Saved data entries

++++++

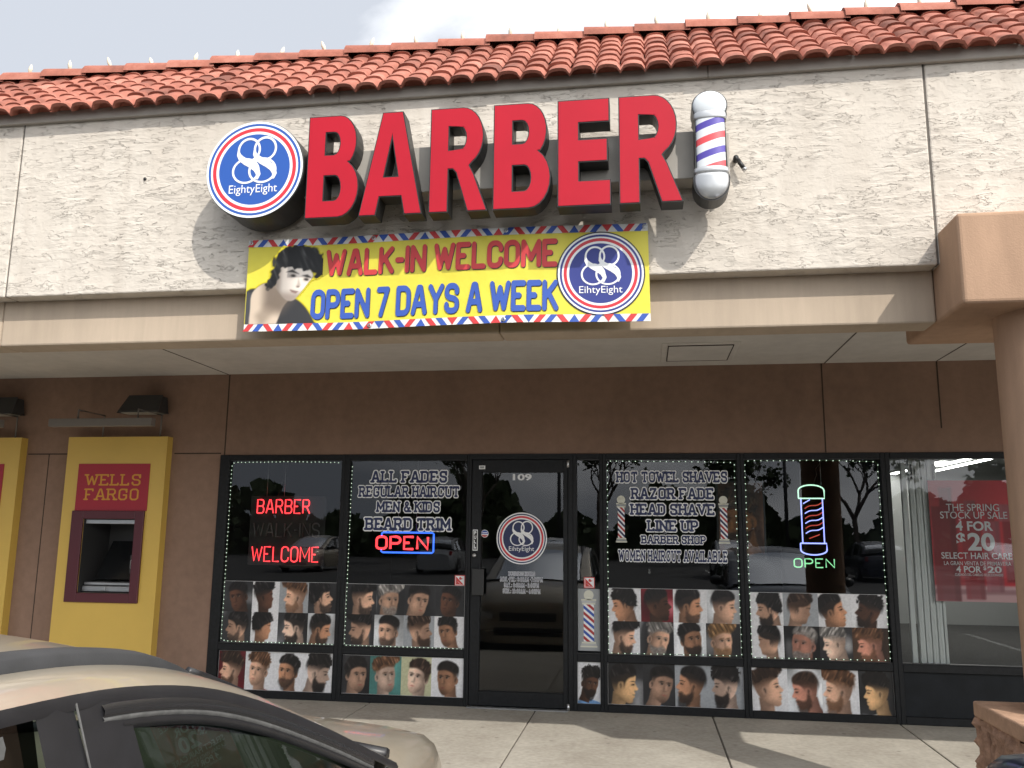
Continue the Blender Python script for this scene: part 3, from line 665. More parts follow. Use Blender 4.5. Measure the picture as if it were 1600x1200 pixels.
# ---- clay tile roof: courses of two-roll tiles, each tile its own slightly shifted piece
TH = math.radians(41); ct, sn = math.cos(TH), math.sin(TH)
Y0, Z0 = -3.175, 4.302; PIT = .1515; EXP = .164; NC = 7
def roof_pt(x, s, n): return (x, Y0 + s*ct - n*sn, Z0 + s*sn + n*ct)
def roll(u):                                     # u in rolls; round barrels with narrow valleys
    q = abs(((u) % 1.0) - .5)*2; return .044*math.sqrt(max(0.0, 1 - q**2.3))*.92
R = MB(); tints = []
K = 7
nt_ = int((XR - XL)/(2*PIT))
for c in range(NC):
    s0 = c*EXP; s1 = s0 + EXP + .05
    for t in range(nt_):
        x0 = XL + t*2*PIT + (PIT if c % 2 else 0) + random.uniform(-.003, .003); dn = random.uniform(-.0035, .006); ds = random.uniform(-.008, .008); tl = random.uniform(-.006, .006); tint = random.choice((random.uniform(-.10, .10), random.uniform(-.24, .16)))
        front, frontlow, back = [], [], []
        for k in range(2*K+1):
            u = k/K; x = x0 + .0025 + u*(PIT*.985); hh = roll(u) + tl*(u-1)
            front.append(roof_pt(x, s0+ds, .013+dn*.6+hh)); frontlow.append(roof_pt(x, s0+ds+.002, -.006+dn*.6+hh)); back.append(roof_pt(x, s1, -.003+hh))
        n0 = len(R.f)
        R.grid([frontlow, front], 0, False); R.grid([front, back], 0, True)
        under = [roof_pt(p[0], s0+ds+.16, .0) for p in front]
        R.grid([[roof_pt(x0 + .0025 + (k/K)*(PIT*.985), s0+ds+.10, -.018+roll(k/K)*.9) for k in range(2*K+1)], frontlow], 0, False)
        if c == 0: R.grid([[roof_pt(x0 + .0025 + (k/K)*PIT*.985, .075, -.010) for k in range(2*K+1)], [roof_pt(x0 + .0025 + (k/K)*PIT*.985, .075, -.006+roll(k/K)*.97) for k in range(2*K+1)]], 0, False)
        tints += [tint]*(len(R.f)-n0)
roof = R.build('roof_tiles', 'tile', B)
at = roof.data.attributes.new('tint', 'FLOAT', 'FACE'); at.data.foreach_set('value', tints)
u = MB(); LR = NC*EXP
u.quad(roof_pt(XL, .16, -.03), roof_pt(XR, .16, -.03), roof_pt(XR, LR, -.03), roof_pt(XL, LR, -.03))
yr, zr = roof_pt(0, LR, 0)[1:]
u.quad((XL, yr+.02, zr), (XR, yr+.02, zr), (XR, yr+.5, 3.2), (XL, yr+.5, 3.2))
u.build('roof_deck', 'jointgrey', B)
rc = MB(); tint2 = []; RCP = .352; caps = []
for k in range(int((XR-XL)/RCP)):
    x0 = XL + k*RCP; rows = []; n0 = len(rc.f); jz = random.uniform(-.006, .006)
    for uu, rr, dz in ((0, .110, .016), (.5, .106, .008), (1.09, .100, .000)):
        rows.append([(x0+uu*RCP, yr - .050 - rr*math.cos(math.pi*q/8)*1.05, zr - .062 + dz + jz + rr*math.sin(math.pi*q/8)) for q in range(9)])
    rc.grid(rows, 0, True); rows2 = [[(p[0], p[1]*1, p[2]-.0) for p in rows[0]], [(p[0]+.002, p[1], p[2]-.022) for p in rows[0]]]
    rc.grid([rows2[1], rows2[0]], 0, False)
    tint2 += [random.uniform(-.12, .1)]*(len(rc.f)-n0); caps.append((x0+.45*RCP, zr+.053+jz))
cap = rc.build('ridge_cap', 'tile', roof)
at = cap.data.attributes.new('tint', 'FLOAT', 'FACE'); at.data.foreach_set('value', tint2)

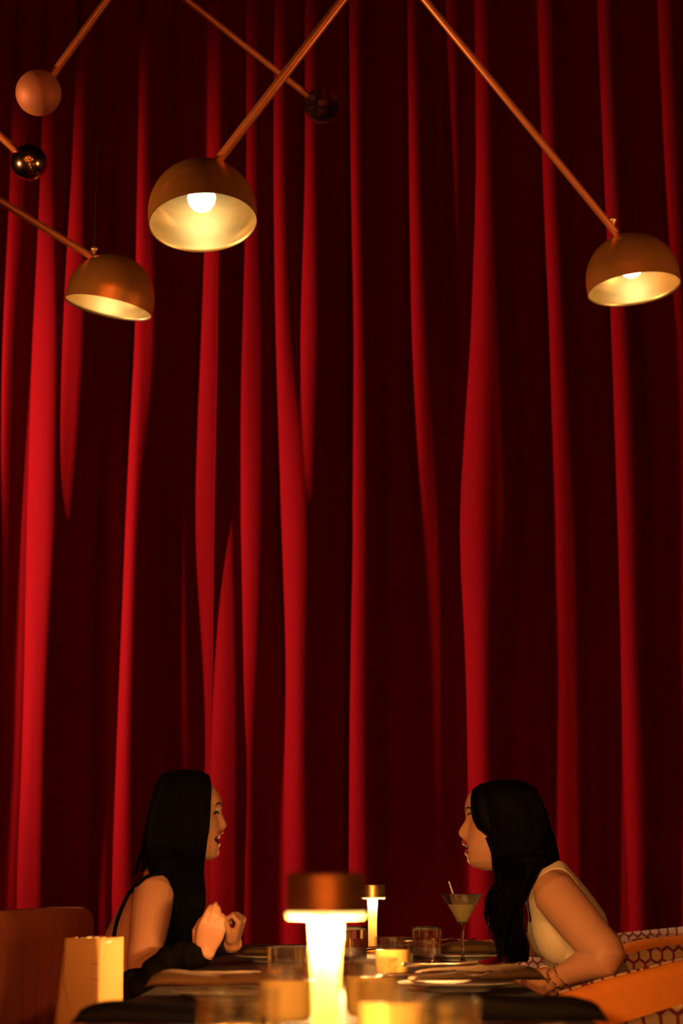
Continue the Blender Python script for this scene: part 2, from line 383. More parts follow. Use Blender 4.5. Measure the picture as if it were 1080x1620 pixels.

++++++

Going through the data, tally the lines containing "scene" and report only the result.

2